• [CHALLENGE]: Using the material below, print the line that contains "(u1, q, z0))", the line that contains "(u0, q, z1))", and every line in between, exactly and nothing else.

• [SOURCE DATA]:
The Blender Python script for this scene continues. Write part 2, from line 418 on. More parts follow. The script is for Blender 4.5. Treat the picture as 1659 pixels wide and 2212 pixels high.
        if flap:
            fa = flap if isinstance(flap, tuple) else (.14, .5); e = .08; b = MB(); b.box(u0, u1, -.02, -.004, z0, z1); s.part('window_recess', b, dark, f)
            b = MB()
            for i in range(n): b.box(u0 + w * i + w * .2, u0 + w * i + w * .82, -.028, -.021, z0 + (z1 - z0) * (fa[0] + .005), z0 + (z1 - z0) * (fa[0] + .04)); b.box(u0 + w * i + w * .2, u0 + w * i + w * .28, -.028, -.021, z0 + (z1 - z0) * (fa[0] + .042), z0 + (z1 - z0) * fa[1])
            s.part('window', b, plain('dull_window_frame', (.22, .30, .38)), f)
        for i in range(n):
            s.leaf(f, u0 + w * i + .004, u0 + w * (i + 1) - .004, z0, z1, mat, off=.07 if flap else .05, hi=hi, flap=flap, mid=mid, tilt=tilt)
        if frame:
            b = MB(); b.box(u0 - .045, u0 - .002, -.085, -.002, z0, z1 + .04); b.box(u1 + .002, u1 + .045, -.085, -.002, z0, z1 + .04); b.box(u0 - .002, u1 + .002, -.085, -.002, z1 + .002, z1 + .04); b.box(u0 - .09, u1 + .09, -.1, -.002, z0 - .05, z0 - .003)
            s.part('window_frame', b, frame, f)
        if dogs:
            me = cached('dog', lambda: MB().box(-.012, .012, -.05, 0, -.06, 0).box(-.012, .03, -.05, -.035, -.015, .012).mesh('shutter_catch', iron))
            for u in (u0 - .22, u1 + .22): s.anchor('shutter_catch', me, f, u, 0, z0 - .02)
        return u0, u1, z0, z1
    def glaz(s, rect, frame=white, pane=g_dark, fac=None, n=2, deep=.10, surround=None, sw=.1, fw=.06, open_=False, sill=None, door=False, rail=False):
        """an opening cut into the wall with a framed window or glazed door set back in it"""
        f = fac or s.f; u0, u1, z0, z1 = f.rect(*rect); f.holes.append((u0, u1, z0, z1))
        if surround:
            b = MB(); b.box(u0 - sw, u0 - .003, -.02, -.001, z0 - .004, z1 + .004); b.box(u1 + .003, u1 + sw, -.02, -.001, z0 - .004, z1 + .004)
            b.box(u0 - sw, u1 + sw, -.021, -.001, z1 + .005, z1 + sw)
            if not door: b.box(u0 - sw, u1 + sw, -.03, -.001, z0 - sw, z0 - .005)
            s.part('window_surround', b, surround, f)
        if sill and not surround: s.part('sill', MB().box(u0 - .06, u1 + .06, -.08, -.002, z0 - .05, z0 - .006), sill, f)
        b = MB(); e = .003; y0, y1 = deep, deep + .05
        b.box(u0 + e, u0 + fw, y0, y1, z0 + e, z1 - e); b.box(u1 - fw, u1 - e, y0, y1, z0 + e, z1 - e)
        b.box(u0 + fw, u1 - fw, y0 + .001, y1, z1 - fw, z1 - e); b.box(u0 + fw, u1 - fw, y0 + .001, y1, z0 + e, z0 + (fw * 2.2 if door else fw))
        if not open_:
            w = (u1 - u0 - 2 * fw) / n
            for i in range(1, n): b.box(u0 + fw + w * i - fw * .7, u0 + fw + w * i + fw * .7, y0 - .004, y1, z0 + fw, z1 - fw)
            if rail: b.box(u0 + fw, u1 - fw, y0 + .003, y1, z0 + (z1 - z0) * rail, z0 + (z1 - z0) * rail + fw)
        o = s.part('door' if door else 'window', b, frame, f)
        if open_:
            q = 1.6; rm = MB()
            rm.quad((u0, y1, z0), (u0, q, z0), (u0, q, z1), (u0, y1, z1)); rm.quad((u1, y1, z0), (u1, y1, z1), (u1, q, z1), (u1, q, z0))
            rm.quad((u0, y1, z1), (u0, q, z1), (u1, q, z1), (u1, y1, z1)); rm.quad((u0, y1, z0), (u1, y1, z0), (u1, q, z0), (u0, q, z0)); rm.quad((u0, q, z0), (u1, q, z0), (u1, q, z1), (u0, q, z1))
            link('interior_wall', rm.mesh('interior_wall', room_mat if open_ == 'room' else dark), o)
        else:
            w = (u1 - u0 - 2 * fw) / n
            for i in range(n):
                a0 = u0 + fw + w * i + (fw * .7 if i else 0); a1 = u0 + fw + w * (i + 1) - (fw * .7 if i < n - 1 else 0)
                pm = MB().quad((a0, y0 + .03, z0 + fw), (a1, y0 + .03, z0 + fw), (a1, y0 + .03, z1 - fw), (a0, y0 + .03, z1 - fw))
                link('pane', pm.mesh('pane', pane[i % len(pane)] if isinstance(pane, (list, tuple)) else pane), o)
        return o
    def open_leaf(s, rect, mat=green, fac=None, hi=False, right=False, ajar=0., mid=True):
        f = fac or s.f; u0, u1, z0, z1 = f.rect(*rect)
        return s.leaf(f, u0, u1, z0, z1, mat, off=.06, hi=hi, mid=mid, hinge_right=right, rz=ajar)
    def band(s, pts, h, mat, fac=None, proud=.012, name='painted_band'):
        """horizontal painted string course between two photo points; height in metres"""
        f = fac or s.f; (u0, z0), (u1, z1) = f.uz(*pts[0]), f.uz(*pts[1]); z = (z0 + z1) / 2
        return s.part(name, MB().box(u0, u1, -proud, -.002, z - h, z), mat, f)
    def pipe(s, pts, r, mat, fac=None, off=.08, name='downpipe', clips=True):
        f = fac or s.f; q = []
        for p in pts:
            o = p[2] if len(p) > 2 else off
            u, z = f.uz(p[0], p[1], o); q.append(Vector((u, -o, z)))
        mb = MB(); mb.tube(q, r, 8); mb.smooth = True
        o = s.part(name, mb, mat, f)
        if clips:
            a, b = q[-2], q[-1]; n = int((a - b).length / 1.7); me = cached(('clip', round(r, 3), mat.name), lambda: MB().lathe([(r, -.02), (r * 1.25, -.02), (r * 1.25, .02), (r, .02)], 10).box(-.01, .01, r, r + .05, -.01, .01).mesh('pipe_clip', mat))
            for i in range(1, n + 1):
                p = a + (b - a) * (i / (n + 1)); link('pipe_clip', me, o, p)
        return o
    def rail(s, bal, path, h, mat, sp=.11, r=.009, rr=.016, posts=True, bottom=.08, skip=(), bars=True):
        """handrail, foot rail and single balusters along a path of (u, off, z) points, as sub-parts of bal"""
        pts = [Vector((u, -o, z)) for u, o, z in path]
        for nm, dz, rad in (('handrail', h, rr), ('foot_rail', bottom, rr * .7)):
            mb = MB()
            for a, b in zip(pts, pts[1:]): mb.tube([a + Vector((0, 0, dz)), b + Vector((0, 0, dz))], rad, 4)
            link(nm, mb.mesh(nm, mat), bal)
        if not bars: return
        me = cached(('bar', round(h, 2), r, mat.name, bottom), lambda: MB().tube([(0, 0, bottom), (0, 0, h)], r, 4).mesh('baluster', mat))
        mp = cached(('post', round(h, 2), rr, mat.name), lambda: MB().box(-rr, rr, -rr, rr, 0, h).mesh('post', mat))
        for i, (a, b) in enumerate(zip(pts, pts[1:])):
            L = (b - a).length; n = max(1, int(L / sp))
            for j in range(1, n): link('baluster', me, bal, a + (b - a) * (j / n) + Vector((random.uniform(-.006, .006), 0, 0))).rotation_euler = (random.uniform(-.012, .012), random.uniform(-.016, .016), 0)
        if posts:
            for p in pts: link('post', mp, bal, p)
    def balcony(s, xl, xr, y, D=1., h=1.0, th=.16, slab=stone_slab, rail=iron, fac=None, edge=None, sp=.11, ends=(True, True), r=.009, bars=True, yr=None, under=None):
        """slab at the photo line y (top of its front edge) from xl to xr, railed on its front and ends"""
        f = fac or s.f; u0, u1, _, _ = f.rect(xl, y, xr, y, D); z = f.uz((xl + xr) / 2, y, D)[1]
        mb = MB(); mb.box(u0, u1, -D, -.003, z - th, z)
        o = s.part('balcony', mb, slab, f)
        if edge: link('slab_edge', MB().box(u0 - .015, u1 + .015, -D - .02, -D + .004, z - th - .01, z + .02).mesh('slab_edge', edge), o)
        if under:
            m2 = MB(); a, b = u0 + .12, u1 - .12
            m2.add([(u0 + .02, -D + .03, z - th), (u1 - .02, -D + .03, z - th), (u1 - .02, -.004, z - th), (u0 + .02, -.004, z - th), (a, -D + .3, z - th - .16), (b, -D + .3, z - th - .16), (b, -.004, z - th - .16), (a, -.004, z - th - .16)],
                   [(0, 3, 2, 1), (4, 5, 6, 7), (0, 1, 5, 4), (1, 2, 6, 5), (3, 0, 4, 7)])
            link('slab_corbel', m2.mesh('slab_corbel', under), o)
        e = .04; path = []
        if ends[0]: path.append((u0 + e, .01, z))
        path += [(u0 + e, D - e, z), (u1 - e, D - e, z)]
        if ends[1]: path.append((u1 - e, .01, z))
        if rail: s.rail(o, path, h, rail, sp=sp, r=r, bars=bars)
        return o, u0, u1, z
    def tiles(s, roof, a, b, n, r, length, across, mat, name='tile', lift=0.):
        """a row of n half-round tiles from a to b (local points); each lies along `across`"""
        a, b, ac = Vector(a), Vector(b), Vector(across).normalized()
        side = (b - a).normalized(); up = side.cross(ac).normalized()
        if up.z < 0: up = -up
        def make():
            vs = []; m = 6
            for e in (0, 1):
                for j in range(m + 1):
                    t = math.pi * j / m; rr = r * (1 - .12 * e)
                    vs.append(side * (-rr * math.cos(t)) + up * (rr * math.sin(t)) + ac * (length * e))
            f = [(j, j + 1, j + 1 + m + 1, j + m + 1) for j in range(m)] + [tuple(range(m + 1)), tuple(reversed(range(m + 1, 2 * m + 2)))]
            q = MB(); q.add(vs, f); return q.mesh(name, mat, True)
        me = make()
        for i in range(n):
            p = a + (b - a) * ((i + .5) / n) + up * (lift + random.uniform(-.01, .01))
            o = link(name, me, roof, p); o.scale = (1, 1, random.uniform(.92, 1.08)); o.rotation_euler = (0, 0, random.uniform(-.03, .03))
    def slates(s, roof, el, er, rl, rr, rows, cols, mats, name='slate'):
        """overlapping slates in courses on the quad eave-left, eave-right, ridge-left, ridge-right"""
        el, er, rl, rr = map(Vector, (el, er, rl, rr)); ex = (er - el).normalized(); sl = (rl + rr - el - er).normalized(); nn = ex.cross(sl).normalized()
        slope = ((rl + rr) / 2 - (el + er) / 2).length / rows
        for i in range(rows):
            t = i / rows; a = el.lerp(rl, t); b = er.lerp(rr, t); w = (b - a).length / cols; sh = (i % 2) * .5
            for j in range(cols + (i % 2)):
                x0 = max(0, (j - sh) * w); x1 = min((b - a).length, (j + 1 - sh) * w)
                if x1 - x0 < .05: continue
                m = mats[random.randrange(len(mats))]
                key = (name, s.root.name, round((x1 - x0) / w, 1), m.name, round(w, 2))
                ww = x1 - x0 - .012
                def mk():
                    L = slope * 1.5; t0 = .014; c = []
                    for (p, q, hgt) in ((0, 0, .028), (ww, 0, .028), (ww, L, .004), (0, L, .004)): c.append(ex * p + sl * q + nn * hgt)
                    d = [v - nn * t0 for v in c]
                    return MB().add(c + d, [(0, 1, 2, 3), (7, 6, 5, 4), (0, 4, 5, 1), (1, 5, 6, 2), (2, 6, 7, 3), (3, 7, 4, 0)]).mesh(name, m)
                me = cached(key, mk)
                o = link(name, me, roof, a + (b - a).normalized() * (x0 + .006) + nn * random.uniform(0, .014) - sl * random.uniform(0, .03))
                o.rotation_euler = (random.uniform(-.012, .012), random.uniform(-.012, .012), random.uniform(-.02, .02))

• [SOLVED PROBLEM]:
            rm.quad((u0, y1, z0), (u0, q, z0), (u0, q, z1), (u0, y1, z1)); rm.quad((u1, y1, z0), (u1, y1, z1), (u1, q, z1), (u1, q, z0))
            rm.quad((u0, y1, z1), (u0, q, z1), (u1, q, z1), (u1, y1, z1)); rm.quad((u0, y1, z0), (u1, y1, z0), (u1, q, z0), (u0, q, z0)); rm.quad((u0, q, z0), (u1, q, z0), (u1, q, z1), (u0, q, z1))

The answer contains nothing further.